Exercise aim
Write out, word for word, every line from the first one through the line that holds "8).build('wire', M['black'], e)", and nothing else; skip the pictures.

---------- Provided material

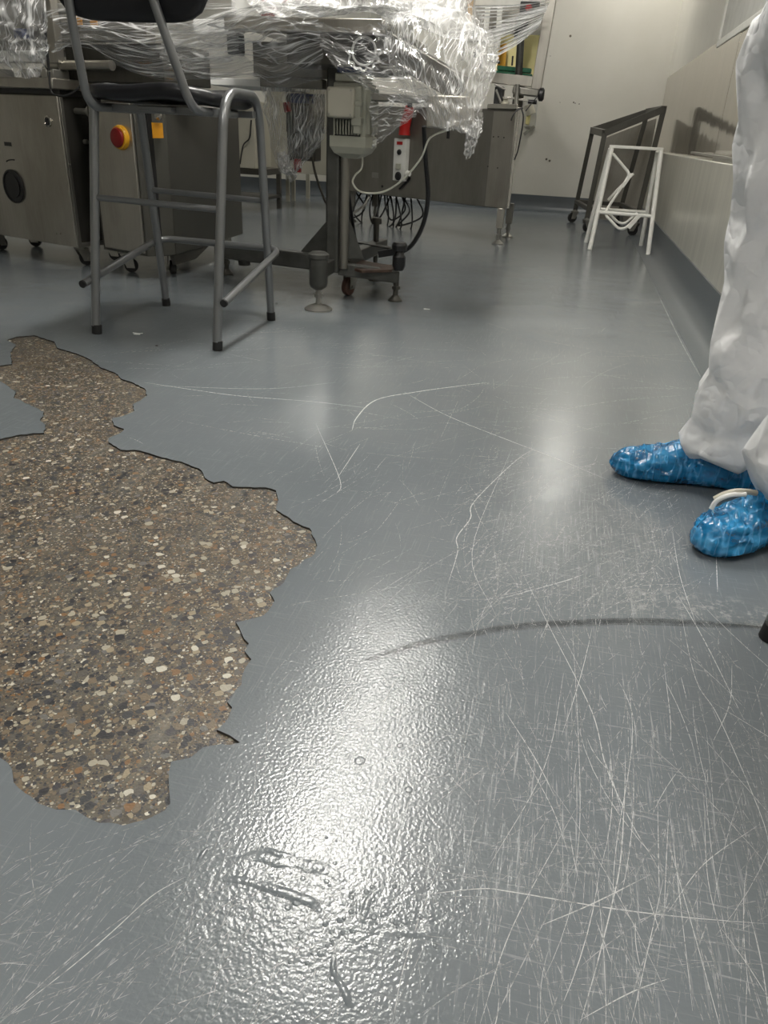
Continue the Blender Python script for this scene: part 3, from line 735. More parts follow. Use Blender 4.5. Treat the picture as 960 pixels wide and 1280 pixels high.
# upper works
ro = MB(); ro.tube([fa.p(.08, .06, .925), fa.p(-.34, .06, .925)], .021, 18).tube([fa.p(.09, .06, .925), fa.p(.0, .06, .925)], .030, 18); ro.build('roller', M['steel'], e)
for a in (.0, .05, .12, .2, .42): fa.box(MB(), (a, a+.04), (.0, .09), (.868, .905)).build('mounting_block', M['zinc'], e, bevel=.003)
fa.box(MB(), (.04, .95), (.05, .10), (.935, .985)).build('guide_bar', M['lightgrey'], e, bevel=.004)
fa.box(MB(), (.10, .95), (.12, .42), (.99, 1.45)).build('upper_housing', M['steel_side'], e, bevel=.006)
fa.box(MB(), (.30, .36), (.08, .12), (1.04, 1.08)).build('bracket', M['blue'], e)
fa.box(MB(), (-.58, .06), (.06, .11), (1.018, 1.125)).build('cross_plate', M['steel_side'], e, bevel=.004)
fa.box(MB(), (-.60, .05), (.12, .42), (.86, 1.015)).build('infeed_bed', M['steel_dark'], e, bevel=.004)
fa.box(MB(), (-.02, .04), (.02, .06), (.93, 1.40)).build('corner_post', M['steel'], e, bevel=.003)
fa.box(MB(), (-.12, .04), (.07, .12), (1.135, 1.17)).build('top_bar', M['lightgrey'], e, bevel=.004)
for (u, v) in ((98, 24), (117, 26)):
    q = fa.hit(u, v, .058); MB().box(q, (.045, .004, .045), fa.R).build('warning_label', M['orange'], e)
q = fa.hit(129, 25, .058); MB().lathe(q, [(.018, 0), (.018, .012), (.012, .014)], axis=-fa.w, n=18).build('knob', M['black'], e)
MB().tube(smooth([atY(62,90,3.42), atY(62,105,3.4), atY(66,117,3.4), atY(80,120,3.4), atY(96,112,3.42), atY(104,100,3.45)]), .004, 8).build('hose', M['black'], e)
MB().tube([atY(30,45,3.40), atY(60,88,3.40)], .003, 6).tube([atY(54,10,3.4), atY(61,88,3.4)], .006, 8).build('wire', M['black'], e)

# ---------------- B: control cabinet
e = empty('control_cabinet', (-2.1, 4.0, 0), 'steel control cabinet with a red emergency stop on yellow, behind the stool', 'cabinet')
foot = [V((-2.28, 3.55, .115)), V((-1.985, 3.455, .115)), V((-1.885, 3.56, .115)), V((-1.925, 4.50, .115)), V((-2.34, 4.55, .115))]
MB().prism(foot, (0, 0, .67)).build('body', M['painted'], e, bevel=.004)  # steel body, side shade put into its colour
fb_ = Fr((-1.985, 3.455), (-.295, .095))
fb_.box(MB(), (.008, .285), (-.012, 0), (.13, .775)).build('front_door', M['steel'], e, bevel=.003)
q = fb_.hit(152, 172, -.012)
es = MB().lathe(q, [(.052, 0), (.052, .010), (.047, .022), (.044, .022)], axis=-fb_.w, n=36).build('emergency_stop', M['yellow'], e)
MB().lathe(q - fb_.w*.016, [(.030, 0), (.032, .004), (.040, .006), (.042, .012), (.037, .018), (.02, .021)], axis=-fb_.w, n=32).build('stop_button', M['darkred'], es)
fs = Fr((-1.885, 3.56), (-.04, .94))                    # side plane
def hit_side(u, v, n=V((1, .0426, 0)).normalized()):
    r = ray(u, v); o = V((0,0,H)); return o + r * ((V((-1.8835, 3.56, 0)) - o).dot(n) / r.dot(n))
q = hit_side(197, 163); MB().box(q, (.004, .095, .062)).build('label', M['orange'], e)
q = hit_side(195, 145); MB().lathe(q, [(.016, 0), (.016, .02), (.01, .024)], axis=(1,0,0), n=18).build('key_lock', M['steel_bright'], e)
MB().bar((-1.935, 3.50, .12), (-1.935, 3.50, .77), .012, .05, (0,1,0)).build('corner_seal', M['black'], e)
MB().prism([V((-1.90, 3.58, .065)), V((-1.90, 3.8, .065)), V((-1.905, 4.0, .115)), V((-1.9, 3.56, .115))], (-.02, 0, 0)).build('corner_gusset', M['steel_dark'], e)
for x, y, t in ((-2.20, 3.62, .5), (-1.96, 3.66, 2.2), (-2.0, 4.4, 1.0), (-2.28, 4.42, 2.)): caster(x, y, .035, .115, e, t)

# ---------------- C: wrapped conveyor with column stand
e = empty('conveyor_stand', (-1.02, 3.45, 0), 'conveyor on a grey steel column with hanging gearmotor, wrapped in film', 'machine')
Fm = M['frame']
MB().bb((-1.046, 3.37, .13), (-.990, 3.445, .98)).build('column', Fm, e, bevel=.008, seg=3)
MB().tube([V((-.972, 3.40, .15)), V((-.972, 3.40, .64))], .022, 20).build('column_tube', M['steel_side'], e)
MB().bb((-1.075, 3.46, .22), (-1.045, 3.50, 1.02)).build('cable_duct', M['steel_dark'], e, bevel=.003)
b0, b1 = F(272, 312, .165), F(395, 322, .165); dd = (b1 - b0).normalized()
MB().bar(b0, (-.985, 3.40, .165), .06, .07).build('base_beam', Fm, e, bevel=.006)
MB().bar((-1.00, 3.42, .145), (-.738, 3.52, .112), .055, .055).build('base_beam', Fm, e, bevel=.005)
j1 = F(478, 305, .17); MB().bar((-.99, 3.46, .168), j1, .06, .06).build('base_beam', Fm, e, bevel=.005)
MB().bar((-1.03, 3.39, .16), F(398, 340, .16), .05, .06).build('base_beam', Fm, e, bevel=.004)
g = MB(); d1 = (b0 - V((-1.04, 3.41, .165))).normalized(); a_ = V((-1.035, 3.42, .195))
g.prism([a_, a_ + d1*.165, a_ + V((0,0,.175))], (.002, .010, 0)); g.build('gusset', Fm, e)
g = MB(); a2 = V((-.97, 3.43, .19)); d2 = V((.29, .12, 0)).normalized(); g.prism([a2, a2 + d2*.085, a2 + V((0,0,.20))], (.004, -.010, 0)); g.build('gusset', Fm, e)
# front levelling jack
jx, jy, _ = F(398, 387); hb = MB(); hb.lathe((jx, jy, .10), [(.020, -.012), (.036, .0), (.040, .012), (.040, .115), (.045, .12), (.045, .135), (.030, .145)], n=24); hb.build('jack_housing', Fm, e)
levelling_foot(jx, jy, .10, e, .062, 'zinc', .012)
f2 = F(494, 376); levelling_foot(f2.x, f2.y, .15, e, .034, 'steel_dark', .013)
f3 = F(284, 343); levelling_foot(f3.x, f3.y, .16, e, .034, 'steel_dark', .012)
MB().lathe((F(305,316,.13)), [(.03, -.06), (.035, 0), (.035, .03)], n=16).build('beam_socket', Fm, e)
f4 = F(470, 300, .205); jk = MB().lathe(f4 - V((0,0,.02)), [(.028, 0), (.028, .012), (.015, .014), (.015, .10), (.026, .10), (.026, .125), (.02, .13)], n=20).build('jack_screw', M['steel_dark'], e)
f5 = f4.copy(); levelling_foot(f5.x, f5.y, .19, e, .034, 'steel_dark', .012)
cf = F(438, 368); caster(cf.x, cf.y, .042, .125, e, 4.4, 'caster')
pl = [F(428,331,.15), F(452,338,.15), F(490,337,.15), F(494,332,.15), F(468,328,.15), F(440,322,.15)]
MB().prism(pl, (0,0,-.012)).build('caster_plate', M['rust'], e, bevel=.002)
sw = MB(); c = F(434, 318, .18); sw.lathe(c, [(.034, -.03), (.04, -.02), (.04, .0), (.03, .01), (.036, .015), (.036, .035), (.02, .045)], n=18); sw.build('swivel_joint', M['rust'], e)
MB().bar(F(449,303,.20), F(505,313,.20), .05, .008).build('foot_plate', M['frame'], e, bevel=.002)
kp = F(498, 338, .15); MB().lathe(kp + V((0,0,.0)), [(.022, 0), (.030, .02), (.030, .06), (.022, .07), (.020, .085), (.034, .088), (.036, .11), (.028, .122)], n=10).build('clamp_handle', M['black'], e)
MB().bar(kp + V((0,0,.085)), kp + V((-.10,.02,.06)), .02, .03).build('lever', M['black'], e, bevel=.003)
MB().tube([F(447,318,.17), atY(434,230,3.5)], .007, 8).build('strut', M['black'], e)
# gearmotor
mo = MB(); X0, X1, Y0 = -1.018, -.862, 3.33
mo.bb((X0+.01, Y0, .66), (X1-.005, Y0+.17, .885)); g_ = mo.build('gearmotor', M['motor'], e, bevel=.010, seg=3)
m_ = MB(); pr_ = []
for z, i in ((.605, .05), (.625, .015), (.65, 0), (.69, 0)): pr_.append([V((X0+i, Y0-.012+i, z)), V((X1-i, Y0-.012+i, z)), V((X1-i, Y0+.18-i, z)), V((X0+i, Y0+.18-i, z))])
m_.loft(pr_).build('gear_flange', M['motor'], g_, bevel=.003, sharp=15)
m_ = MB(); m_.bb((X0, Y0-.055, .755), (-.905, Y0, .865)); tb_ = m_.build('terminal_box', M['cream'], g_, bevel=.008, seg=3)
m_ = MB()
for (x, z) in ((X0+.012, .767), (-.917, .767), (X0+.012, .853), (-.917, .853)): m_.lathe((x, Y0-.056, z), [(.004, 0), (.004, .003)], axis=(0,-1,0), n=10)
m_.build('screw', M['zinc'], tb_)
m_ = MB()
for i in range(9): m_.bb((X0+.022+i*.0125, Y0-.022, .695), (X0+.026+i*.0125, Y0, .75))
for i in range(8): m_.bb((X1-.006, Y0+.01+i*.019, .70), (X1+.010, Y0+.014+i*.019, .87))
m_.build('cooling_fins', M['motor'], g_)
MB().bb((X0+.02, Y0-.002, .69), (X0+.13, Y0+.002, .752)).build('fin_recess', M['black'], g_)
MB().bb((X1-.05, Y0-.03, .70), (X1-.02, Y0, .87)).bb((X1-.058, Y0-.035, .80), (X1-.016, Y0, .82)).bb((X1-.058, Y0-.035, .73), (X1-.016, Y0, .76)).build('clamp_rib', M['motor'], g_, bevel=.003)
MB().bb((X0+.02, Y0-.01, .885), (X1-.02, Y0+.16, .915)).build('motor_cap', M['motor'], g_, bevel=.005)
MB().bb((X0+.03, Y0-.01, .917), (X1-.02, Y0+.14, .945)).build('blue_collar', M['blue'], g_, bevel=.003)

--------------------

The output
Continue the Blender Python script for this scene: part 3, from line 735. More parts follow. Use Blender 4.5. Treat the picture as 960 pixels wide and 1280 pixels high.
# upper works
ro = MB(); ro.tube([fa.p(.08, .06, .925), fa.p(-.34, .06, .925)], .021, 18).tube([fa.p(.09, .06, .925), fa.p(.0, .06, .925)], .030, 18); ro.build('roller', M['steel'], e)
for a in (.0, .05, .12, .2, .42): fa.box(MB(), (a, a+.04), (.0, .09), (.868, .905)).build('mounting_block', M['zinc'], e, bevel=.003)
fa.box(MB(), (.04, .95), (.05, .10), (.935, .985)).build('guide_bar', M['lightgrey'], e, bevel=.004)
fa.box(MB(), (.10, .95), (.12, .42), (.99, 1.45)).build('upper_housing', M['steel_side'], e, bevel=.006)
fa.box(MB(), (.30, .36), (.08, .12), (1.04, 1.08)).build('bracket', M['blue'], e)
fa.box(MB(), (-.58, .06), (.06, .11), (1.018, 1.125)).build('cross_plate', M['steel_side'], e, bevel=.004)
fa.box(MB(), (-.60, .05), (.12, .42), (.86, 1.015)).build('infeed_bed', M['steel_dark'], e, bevel=.004)
fa.box(MB(), (-.02, .04), (.02, .06), (.93, 1.40)).build('corner_post', M['steel'], e, bevel=.003)
fa.box(MB(), (-.12, .04), (.07, .12), (1.135, 1.17)).build('top_bar', M['lightgrey'], e, bevel=.004)
for (u, v) in ((98, 24), (117, 26)):
    q = fa.hit(u, v, .058); MB().box(q, (.045, .004, .045), fa.R).build('warning_label', M['orange'], e)
q = fa.hit(129, 25, .058); MB().lathe(q, [(.018, 0), (.018, .012), (.012, .014)], axis=-fa.w, n=18).build('knob', M['black'], e)
MB().tube(smooth([atY(62,90,3.42), atY(62,105,3.4), atY(66,117,3.4), atY(80,120,3.4), atY(96,112,3.42), atY(104,100,3.45)]), .004, 8).build('hose', M['black'], e)
MB().tube([atY(30,45,3.40), atY(60,88,3.40)], .003, 6).tube([atY(54,10,3.4), atY(61,88,3.4)], .006, 8).build('wire', M['black'], e)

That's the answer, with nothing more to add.